What is being asked >> The data must be written out once more, precisely as given.

(Scene script records)
-------------------------

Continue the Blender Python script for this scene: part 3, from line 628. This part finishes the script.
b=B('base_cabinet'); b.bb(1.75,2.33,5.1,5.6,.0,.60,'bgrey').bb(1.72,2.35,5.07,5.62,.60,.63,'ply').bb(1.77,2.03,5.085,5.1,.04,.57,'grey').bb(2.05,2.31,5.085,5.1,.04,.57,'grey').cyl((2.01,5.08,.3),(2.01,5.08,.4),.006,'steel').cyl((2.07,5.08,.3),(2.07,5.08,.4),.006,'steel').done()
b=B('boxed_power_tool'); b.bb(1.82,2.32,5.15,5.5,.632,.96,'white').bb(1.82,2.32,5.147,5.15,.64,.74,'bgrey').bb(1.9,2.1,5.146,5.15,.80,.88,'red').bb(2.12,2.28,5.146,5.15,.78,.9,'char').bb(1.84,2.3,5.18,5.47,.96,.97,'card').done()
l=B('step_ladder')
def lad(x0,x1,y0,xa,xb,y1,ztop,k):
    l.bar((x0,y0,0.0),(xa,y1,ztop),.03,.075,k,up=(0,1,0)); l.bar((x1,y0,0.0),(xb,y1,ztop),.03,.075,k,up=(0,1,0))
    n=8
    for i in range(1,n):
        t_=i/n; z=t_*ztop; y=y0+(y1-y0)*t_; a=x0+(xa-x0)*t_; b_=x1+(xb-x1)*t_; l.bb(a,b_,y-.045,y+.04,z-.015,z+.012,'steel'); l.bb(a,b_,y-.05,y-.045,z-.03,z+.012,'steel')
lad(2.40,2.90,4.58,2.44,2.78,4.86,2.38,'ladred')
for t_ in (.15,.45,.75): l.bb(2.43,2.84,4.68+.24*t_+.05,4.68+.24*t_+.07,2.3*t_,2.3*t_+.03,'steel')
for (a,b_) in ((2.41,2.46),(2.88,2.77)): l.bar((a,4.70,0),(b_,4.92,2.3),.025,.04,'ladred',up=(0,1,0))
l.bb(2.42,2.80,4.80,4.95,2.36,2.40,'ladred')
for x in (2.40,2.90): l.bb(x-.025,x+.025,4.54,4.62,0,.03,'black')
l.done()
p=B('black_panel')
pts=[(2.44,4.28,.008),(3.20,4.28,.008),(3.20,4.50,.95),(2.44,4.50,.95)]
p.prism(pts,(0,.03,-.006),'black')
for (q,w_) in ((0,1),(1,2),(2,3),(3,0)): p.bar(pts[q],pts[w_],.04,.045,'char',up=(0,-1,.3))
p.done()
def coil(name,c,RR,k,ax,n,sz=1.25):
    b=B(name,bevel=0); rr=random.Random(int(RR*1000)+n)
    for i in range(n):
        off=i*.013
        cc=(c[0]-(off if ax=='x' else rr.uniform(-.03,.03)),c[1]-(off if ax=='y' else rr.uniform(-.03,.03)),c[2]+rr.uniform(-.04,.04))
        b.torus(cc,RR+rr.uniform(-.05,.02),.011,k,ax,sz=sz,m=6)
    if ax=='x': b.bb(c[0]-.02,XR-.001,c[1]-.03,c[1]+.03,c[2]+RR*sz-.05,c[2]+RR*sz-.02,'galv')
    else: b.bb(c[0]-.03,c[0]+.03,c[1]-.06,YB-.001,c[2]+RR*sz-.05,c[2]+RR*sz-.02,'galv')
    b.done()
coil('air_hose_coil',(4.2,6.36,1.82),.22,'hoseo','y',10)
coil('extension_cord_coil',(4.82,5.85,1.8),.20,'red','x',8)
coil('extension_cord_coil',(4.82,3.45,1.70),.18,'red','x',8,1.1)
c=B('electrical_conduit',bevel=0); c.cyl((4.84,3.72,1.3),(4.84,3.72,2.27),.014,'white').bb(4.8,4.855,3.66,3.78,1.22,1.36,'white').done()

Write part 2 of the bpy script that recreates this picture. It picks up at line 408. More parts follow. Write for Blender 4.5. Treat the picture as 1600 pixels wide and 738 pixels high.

-------------------------

Complete response >>
Continue the Blender Python script for this scene: part 3, from line 628. This part finishes the script.
b=B('base_cabinet'); b.bb(1.75,2.33,5.1,5.6,.0,.60,'bgrey').bb(1.72,2.35,5.07,5.62,.60,.63,'ply').bb(1.77,2.03,5.085,5.1,.04,.57,'grey').bb(2.05,2.31,5.085,5.1,.04,.57,'grey').cyl((2.01,5.08,.3),(2.01,5.08,.4),.006,'steel').cyl((2.07,5.08,.3),(2.07,5.08,.4),.006,'steel').done()
b=B('boxed_power_tool'); b.bb(1.82,2.32,5.15,5.5,.632,.96,'white').bb(1.82,2.32,5.147,5.15,.64,.74,'bgrey').bb(1.9,2.1,5.146,5.15,.80,.88,'red').bb(2.12,2.28,5.146,5.15,.78,.9,'char').bb(1.84,2.3,5.18,5.47,.96,.97,'card').done()
l=B('step_ladder')
def lad(x0,x1,y0,xa,xb,y1,ztop,k):
    l.bar((x0,y0,0.0),(xa,y1,ztop),.03,.075,k,up=(0,1,0)); l.bar((x1,y0,0.0),(xb,y1,ztop),.03,.075,k,up=(0,1,0))
    n=8
    for i in range(1,n):
        t_=i/n; z=t_*ztop; y=y0+(y1-y0)*t_; a=x0+(xa-x0)*t_; b_=x1+(xb-x1)*t_; l.bb(a,b_,y-.045,y+.04,z-.015,z+.012,'steel'); l.bb(a,b_,y-.05,y-.045,z-.03,z+.012,'steel')
lad(2.40,2.90,4.58,2.44,2.78,4.86,2.38,'ladred')
for t_ in (.15,.45,.75): l.bb(2.43,2.84,4.68+.24*t_+.05,4.68+.24*t_+.07,2.3*t_,2.3*t_+.03,'steel')
for (a,b_) in ((2.41,2.46),(2.88,2.77)): l.bar((a,4.70,0),(b_,4.92,2.3),.025,.04,'ladred',up=(0,1,0))
l.bb(2.42,2.80,4.80,4.95,2.36,2.40,'ladred')
for x in (2.40,2.90): l.bb(x-.025,x+.025,4.54,4.62,0,.03,'black')
l.done()
p=B('black_panel')
pts=[(2.44,4.28,.008),(3.20,4.28,.008),(3.20,4.50,.95),(2.44,4.50,.95)]
p.prism(pts,(0,.03,-.006),'black')
for (q,w_) in ((0,1),(1,2),(2,3),(3,0)): p.bar(pts[q],pts[w_],.04,.045,'char',up=(0,-1,.3))
p.done()
def coil(name,c,RR,k,ax,n,sz=1.25):
    b=B(name,bevel=0); rr=random.Random(int(RR*1000)+n)
    for i in range(n):
        off=i*.013
        cc=(c[0]-(off if ax=='x' else rr.uniform(-.03,.03)),c[1]-(off if ax=='y' else rr.uniform(-.03,.03)),c[2]+rr.uniform(-.04,.04))
        b.torus(cc,RR+rr.uniform(-.05,.02),.011,k,ax,sz=sz,m=6)
    if ax=='x': b.bb(c[0]-.02,XR-.001,c[1]-.03,c[1]+.03,c[2]+RR*sz-.05,c[2]+RR*sz-.02,'galv')
    else: b.bb(c[0]-.03,c[0]+.03,c[1]-.06,YB-.001,c[2]+RR*sz-.05,c[2]+RR*sz-.02,'galv')
    b.done()
coil('air_hose_coil',(4.2,6.36,1.82),.22,'hoseo','y',10)
coil('extension_cord_coil',(4.82,5.85,1.8),.20,'red','x',8)
coil('extension_cord_coil',(4.82,3.45,1.70),.18,'red','x',8,1.1)
c=B('electrical_conduit',bevel=0); c.cyl((4.84,3.72,1.3),(4.84,3.72,2.27),.014,'white').bb(4.8,4.855,3.66,3.78,1.22,1.36,'white').done()

Write part 2 of the bpy script that recreates this picture. It picks up at line 408. More parts follow. Write for Blender 4.5. Treat the picture as 1600 pixels wide and 738 pixels high.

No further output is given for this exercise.